2009/12/8 Kristján Valur Jónsson <kristjan@ccpgames.com>

You are right, I was suggesting the former.  From what cursory glance I had at the code it seemed simpler to not look for a .pyo file at all, rather than to add a special rule regarding its relation to a .py file.  That would also help rule out any timestamp problems.  But I‘m happy with whatever way we agree on to solve the „orphaned bytecode“ problem and glad to see that I‘m not the only one experiencing it.

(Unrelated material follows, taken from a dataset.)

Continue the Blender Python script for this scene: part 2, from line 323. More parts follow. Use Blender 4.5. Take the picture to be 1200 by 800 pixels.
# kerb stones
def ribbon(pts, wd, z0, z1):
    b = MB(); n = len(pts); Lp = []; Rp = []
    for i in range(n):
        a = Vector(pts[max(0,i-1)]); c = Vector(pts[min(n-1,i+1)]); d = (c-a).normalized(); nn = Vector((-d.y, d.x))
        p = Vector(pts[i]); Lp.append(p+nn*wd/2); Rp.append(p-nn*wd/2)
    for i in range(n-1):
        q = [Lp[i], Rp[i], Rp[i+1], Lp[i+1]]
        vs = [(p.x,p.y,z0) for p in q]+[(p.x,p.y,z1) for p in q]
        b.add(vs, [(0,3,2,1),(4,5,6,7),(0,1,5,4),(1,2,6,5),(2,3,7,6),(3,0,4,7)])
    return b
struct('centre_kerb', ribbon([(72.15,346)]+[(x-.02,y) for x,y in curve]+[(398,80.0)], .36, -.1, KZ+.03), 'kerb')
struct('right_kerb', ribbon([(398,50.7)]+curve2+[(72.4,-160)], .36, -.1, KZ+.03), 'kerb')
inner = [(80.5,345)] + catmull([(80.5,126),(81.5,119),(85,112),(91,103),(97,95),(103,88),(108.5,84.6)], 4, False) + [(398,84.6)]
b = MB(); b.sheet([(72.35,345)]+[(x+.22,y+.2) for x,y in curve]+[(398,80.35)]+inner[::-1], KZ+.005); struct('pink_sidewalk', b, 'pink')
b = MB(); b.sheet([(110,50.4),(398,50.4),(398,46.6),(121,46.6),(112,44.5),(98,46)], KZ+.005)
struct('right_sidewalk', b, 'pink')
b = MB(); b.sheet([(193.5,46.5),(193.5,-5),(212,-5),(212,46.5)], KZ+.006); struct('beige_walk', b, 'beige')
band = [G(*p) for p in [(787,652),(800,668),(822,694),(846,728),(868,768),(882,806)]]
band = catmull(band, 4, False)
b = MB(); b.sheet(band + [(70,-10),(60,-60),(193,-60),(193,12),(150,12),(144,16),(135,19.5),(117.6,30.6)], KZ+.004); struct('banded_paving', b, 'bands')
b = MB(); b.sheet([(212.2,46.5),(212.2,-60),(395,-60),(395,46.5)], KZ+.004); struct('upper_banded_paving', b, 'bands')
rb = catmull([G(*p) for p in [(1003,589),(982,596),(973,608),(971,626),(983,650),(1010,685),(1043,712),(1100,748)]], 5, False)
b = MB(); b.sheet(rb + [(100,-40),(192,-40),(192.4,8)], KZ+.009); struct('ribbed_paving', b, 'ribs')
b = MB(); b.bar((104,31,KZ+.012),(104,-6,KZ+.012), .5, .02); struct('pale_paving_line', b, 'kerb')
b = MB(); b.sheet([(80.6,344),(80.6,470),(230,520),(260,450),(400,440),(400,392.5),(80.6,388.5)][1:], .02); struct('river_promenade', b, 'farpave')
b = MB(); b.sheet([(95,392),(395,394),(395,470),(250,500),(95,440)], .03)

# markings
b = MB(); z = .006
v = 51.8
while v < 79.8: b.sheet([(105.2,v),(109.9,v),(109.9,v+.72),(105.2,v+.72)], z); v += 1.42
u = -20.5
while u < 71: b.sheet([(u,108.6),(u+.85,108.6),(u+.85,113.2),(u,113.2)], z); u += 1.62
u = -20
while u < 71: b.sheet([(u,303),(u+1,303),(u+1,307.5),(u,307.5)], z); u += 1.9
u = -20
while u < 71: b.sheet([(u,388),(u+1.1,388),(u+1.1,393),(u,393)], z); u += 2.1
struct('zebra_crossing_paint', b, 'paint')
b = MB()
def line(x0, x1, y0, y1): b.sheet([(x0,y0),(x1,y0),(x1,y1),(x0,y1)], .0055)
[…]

I prefer the former as well (don't read any bytecode no matter if source is available or not); clear and simple semantics that are easy to implement.
 

 

Kristján

 

From: bcannon@gmail.com [mailto:bcannon@gmail.com] On Behalf Of Brett Cannon
Sent: 8. desember 2009 23:14
To: Kristján Valur Jónsson
Cc: python-ideas@python.org
Subject: Re: [Python-ideas] disabling .pyc and .pyo files

 

 

2009/12/8 Kristján Valur Jónsson <kristjan@ccpgames.com>

[SNIP] 

I looked at the import code and I found that it is trivial to block the reading and writing of .pyo files.  I am about to implement that patch for our purposes, thus forcing recompilation of the .py files on each run if so specified.   This will ensure that the application will execute only the code represented by the checked-out .py files.  But it occurred to me that this functionality might be of interest to other people than just us.  I can imagine, for example, that buildbots running the python regression testsuite might be running into problems with stray .pyo files from time to time.

 

Are you suggesting that the flag turn off reading *period*, or only if no source is available? I think you mean the former while Guido suggested the latter.